The collector of today has, like before, a big task. Maybe a couple of people help find bags when they travel to faraway places. Airplanes from new and exciting airlines are efficiently emptied of bags whenever the collector boards one. The collector keeps in touch with like-minded people. For every acquired bag, the list of bags is kept up to date. Trade lists are kept, under the principle "One new bag is worth another new bag". If I sent you 12 different bags, no matter how many bags you send back, there must be 12 different ones. Collectors of other items, like safety cards or other airline items, may also be willing to trade bags against what they collect themselves. Before the end of the century, we should see a world-wide organization for exchange of airsickness bags. The first book dealing with airsickness bags was published in 1998.
The modern collector doesn't use shoeboxes to keep the bags in. The bags are put in transparent folders, and neatly filed in some kind of archive. Doubles of bags come in handy when you want to trade bags with others. Records of the numbers of different bags are carefully kept. The bags are sorted alphabetically, or by the countries and regions of the world.
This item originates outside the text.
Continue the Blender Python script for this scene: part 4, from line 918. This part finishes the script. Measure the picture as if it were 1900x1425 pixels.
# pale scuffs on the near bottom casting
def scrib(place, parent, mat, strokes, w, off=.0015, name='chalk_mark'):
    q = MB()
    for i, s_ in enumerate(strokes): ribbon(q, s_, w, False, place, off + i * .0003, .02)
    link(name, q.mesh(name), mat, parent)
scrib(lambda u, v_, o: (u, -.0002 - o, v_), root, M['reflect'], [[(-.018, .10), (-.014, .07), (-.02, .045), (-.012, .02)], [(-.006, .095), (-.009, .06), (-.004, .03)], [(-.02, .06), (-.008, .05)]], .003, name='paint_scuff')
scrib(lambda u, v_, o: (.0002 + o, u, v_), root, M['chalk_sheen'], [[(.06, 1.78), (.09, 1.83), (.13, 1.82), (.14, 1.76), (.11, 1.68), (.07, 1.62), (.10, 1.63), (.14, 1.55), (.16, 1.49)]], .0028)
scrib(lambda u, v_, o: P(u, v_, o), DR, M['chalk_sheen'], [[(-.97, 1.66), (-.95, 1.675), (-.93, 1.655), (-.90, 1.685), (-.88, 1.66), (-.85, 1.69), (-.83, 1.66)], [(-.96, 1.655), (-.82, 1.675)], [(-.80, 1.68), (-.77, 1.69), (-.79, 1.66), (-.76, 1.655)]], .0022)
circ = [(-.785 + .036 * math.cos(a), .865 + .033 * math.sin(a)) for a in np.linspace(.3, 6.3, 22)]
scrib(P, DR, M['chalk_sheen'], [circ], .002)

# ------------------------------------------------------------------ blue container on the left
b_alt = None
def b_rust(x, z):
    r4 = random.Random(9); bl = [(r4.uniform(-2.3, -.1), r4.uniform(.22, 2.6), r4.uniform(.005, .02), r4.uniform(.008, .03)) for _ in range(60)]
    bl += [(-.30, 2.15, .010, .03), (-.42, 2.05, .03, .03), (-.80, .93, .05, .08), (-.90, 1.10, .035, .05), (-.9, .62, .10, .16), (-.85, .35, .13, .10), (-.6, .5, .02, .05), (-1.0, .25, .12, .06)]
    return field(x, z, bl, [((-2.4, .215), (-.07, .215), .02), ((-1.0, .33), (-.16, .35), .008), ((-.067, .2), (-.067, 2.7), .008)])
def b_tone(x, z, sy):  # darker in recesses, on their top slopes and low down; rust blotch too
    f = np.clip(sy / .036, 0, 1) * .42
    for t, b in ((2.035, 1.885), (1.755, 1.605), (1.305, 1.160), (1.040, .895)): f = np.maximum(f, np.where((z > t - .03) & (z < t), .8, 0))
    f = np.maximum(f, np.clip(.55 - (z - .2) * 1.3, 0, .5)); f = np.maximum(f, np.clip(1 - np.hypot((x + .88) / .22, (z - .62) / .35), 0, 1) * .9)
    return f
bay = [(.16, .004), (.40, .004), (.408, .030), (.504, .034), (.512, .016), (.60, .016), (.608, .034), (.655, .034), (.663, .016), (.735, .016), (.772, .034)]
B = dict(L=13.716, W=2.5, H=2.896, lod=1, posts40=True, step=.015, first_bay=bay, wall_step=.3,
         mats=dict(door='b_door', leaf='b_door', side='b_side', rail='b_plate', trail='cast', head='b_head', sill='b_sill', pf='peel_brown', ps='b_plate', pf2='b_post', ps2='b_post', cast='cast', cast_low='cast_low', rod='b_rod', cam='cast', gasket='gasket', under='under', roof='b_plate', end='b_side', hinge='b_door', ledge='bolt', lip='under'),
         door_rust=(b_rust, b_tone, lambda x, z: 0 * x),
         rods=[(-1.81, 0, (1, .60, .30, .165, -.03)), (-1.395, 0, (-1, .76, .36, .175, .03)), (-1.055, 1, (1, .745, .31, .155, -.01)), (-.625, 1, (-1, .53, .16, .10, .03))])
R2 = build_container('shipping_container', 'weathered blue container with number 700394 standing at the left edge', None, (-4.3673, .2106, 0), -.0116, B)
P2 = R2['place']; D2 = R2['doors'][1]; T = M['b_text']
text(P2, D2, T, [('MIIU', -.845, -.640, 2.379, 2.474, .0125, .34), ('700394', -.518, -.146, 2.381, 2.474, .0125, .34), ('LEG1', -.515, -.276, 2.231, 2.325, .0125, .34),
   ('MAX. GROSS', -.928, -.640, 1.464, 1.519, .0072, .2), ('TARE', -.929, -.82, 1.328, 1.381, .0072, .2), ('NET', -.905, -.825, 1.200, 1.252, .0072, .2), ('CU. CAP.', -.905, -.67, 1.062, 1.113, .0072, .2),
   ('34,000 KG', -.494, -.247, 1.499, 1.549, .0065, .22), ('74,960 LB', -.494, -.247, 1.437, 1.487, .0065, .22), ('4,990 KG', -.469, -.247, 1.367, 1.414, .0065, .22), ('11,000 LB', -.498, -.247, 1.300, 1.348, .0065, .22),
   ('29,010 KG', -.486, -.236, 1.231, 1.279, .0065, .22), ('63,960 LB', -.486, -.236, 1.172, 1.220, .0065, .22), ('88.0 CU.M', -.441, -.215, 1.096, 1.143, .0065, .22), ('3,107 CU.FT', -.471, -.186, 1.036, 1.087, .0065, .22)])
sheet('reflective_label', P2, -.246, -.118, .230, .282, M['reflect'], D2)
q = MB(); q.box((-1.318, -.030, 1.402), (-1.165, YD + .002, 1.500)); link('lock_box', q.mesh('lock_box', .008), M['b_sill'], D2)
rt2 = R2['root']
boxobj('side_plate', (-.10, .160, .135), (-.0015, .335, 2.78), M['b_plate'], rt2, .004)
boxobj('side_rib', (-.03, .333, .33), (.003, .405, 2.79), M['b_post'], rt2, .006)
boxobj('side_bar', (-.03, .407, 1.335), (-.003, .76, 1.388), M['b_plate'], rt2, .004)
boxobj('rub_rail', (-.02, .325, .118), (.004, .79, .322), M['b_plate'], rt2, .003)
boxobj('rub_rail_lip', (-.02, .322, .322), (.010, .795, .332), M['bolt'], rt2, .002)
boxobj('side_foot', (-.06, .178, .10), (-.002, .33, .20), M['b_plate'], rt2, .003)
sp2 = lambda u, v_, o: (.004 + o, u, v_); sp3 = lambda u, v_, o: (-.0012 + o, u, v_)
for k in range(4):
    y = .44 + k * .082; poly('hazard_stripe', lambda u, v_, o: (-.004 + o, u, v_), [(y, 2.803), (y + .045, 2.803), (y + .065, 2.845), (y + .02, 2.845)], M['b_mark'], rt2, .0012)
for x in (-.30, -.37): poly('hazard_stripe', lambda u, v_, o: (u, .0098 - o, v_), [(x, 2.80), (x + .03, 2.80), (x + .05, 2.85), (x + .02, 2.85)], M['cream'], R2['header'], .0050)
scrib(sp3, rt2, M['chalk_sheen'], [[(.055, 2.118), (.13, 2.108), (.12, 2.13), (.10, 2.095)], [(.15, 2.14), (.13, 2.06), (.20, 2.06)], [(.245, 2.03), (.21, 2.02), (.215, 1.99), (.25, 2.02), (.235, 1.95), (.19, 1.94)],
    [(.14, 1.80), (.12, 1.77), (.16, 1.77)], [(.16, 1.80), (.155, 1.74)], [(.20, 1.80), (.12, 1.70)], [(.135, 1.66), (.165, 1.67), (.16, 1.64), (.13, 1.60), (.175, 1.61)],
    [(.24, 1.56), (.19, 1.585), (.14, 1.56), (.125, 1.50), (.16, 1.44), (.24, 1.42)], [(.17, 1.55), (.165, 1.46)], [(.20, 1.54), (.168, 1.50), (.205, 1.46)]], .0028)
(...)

Keeping an overview of one's collection is done with a computer. Tables with date of acquisition and other data are kept about the bags. As every now and then airlines change their bag designs, there must also be a system for keeping track of this: bags with or without a logo, variations in colours, what material is used (paper, card, plastic, etc), closing mechanisms for the bags, and so on.
While the collector scene has changed a bit in the latest years, the actual bags haven't seen many changes. Plain, white bags are not so often seen any more. The instruction "Please put the bag on the floor and close it after use" is also disappearing. The standard is changing into bags with a plastic coating on the inside. More colours are being used, and the logos are getting bigger and more detailed.